Senior datacentre professionals in Europe are increasingly concerned about the potential impact of green regulations on corporate datacenters, according to a survey.

A similar study carried out in the US found that significant shifts have occurred over the past 12 months in datacenter strategies – but concern for regulation is a major driver in 2009.

The findings in Europe and the US came from two studies carried out on behalf of datacentre provider Digital Realty Trust.

In Europe, the independent survey of senior datacentre professionals revealed heightened concerns about government regulation in the datacentre industry.

Nearly 70 per cent of companies surveyed reported that they are extremely concerned or very concerned with the potential impact of Green regulations on data centres.

Jim Smith, CTO of Digital Realty Trust, said the survey clearly showed a high level of concern about the impact of Green regulations on datacentre facilities.

"While the new Carbon Reduction Commitment (CRC) regulations in the EU address a number of questions about the new rules, new concerns about how companies will achieve compliance have arisen," he said.

"That uncertainty is reflected in these results in terms of how the new rules will impact operations, finance and customer relations."

Those taking part in the survey were restricted to a minimum of director level in IT, MIS, IS or finance and they needed to represent companies with either EURO 500M or GBP 500M annual revenues or 2,500 plus employees.

They also had to be responsible for managing a datacentre, implementing a new datacentre, executing contracts for a new datacentre or expanding existing datacentres. The survey was concluded at the end of March by Campos Research.

Other findings from the European study include:

  • 60 per cent of surveyed companies now have Green datacentre strategies in place
  • Over half (57 per cent) felt there was now a clear definition of what constitutes a Green datacentre
  • Energy efficiency is viewed as the key criteria for a Green datacentre
  • While many mention a Green strategy as a factor in choosing a datacentre provider, no company emerges as a Green leader in the survey
  • Among companies that have a Green datacentre strategy, the qualities they are looking for in datacentre providers include:                           –

                           – Knowledge of current regulations and emerging Green standards

                           – Experience building facilities with LEED or BREEAM certification
                           – The ability to meet ISO 14001 and Green Grid standards
  • More than half (55%) would reject a provider with no Green strategy

While energy efficiency was seen as the dominant characteristic of a Green datacentre, recycled materials, carbon issues and transportation were nearly equally important to those surveyed, who also included targeted cooling, efficient UPS and metering equipment among their "wish list".

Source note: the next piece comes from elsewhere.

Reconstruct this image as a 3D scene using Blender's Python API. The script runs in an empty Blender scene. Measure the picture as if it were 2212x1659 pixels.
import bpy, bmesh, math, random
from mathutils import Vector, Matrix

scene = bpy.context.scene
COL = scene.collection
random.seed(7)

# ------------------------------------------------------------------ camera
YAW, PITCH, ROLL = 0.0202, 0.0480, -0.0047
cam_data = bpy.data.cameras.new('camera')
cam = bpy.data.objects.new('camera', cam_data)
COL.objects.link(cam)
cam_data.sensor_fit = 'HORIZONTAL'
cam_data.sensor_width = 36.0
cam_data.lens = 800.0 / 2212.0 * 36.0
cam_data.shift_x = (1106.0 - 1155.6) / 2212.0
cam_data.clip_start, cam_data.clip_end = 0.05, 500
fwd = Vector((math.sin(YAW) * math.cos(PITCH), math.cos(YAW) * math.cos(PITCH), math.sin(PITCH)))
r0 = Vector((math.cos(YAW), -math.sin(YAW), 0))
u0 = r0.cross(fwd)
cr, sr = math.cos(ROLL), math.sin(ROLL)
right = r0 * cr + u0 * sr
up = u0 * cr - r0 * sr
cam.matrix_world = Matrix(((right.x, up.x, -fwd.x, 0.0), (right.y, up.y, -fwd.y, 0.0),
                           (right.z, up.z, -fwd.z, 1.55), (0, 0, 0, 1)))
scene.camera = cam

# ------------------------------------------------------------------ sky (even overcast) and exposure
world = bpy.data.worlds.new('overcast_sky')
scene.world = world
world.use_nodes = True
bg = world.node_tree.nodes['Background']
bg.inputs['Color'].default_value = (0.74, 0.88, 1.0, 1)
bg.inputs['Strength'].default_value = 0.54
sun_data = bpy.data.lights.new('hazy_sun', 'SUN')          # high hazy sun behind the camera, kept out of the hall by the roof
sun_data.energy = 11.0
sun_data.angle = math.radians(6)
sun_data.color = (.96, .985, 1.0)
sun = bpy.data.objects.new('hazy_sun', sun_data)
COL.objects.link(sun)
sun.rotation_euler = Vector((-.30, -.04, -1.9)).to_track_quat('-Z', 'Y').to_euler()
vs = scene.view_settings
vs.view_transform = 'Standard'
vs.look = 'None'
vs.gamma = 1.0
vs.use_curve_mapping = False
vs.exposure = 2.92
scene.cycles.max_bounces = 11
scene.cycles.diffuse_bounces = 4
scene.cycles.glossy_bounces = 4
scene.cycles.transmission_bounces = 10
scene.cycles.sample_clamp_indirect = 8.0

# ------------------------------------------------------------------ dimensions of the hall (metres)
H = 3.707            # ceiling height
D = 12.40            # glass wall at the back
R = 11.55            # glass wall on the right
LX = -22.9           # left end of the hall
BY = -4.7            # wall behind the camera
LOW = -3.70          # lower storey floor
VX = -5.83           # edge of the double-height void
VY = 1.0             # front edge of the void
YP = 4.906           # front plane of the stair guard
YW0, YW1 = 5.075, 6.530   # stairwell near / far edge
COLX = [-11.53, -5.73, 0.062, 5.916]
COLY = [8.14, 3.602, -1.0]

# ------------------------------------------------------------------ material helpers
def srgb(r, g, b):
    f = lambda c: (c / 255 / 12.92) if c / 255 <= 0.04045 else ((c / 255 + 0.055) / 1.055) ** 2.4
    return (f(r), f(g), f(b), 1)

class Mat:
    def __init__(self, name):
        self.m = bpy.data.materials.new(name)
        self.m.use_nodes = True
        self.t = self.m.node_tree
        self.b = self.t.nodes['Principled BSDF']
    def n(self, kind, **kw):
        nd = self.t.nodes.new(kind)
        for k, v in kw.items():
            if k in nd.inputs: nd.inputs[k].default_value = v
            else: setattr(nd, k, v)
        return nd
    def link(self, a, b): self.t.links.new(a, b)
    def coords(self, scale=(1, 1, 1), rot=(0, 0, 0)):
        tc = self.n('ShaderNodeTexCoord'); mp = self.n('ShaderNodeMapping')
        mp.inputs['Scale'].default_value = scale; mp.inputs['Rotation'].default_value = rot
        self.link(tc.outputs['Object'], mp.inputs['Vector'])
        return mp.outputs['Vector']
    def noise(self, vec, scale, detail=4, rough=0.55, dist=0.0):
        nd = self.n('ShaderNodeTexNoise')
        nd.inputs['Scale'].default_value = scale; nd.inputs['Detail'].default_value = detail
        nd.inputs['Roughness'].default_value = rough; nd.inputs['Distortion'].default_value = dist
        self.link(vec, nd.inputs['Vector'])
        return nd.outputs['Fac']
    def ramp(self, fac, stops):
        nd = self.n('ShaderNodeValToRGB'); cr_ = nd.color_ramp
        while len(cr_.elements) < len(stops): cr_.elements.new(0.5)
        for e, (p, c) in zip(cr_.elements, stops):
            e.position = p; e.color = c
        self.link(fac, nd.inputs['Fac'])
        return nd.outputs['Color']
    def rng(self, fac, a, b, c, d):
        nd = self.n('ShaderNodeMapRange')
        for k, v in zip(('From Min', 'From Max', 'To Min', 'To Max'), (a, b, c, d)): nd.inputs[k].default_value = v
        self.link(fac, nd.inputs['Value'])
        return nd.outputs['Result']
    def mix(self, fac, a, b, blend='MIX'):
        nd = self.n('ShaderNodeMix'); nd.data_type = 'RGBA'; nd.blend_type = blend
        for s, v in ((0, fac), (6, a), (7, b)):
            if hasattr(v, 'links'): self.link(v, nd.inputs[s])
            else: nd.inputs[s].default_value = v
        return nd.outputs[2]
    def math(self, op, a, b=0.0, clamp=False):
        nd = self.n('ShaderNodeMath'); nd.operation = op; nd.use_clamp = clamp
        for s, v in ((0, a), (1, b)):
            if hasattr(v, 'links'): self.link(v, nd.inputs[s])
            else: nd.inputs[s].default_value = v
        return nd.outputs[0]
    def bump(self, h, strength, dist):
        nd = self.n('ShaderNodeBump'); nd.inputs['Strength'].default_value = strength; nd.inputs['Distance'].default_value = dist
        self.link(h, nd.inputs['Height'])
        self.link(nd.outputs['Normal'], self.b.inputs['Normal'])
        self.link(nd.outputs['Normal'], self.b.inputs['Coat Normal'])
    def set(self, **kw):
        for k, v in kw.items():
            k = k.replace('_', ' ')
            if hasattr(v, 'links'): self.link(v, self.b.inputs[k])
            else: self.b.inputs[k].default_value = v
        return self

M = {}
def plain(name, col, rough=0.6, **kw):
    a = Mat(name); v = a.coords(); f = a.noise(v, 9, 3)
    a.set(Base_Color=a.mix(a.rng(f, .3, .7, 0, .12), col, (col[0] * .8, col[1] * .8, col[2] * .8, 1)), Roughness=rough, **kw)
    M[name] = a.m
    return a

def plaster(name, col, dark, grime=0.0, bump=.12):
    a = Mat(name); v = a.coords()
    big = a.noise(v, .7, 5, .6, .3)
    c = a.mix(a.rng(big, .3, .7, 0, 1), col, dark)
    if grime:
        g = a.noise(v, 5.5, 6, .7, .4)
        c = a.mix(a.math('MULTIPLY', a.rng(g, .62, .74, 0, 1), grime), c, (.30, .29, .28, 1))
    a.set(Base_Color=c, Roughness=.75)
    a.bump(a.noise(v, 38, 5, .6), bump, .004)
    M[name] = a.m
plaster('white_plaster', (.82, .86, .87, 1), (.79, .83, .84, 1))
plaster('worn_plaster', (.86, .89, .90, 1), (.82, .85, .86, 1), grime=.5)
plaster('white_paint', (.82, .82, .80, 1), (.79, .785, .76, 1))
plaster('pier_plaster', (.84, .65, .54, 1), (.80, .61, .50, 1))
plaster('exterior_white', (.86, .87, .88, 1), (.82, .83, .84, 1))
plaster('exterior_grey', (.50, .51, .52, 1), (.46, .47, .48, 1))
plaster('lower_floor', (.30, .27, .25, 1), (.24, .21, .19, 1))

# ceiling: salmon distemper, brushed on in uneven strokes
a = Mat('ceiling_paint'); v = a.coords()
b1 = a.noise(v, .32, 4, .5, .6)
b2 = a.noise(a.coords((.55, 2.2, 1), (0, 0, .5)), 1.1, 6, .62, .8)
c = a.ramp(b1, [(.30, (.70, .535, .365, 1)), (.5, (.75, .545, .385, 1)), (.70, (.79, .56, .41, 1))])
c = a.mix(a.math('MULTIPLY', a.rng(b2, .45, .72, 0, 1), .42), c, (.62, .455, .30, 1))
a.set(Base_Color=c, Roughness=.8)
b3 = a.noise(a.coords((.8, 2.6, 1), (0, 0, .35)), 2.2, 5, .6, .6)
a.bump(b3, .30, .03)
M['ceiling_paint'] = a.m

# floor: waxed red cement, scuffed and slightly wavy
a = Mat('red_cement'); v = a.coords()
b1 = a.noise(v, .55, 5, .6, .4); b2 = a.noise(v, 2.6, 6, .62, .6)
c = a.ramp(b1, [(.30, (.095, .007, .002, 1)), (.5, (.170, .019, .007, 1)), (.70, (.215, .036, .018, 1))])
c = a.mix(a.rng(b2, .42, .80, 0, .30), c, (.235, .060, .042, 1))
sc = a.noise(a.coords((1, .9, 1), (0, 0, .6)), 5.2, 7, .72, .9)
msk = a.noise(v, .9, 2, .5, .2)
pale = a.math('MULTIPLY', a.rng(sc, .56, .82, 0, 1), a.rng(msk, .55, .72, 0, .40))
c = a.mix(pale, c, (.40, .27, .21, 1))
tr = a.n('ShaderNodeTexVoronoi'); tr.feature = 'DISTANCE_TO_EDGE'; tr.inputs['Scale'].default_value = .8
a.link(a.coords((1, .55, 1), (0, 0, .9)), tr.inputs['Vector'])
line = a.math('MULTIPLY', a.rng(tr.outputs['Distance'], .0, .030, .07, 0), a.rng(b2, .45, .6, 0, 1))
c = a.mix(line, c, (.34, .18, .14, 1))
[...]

ISO 14001 and Green Grid were thought to be the leading standards for certifying a Green datacentre.

Companies who have already adopted a Green strategy said that the most important goal of their strategy was in reducing energy costs, but other benefits including climate change, customer image, cost of compliance and updating datacentres were also important.

Despite the challenges facing the global economy, 58 per cent of respondents had increased their focus on Green initiatives and 69 percent revealed that carbon credits were part of their strategy.

The US study showed that concern for regulation is a major driver for green datacenter efforts in 2009.

The survey indicates that significant shifts have occurred over the past 12 months in corporate green datacenter strategies.

It, too, was based on a detailed survey of senior decision makers at large US corporations who are responsible for their companies’ datacenter and green IT strategies.

Smith said that what dominated last year’s study was the need for clearer standards and best practices for green datacenters.

"There has been significant progress in that area over the past year, including the publication of green datacenter case studies by industry leaders, the development of green building standards specifically for datacenters, and widespread efforts to educate datacenter professionals on the practical application of that information," he said.

"We’re not there yet, but progress has been made, which is reflected in this survey.

"By contrast, what dominates this year’s study is companies’ concerns about potential government regulation and how that would impact datacenter operations."

Key findings of the US study include:

  • 69 per cent of survey participants said they were extremely or very concerned about government regulation.
  • 81 per cent of survey participants said that carbon credits are now part of their green IT strategy – compared to only 18 per cent in 2008.
  • 53 per cent said that the industry now has a clear definition of what makes a datacenter green, compared to 82 percent in the 2008 survey who said that there was no clear definition.
  • 73 per cent of survey participants identified "energy efficiency" as the key aspect of a green datacenter.

Smith said that concerns about potential regulations are driving companies to look closely at their datacenters and accelerate the process of implementing green initiatives to increase energy efficiency.

"We applaud these green datacenter initiatives because they result in lower power usage and lower costs, even when companies take very basic steps toward designing and operating their datacenters in a greener fashion," he said.

"However, it is important to note that some of the concerns about government regulation may not be warranted, given the good faith efforts that government agencies such as the Department of Energy and the Environmental Protection Agency are making to work with the industry and advocacy groups like The Green Grid to spur self-management of this issue.

"We believe that collaboration between the government and datacenter professionals is the most effective approach to addressing datacenter energy efficiency."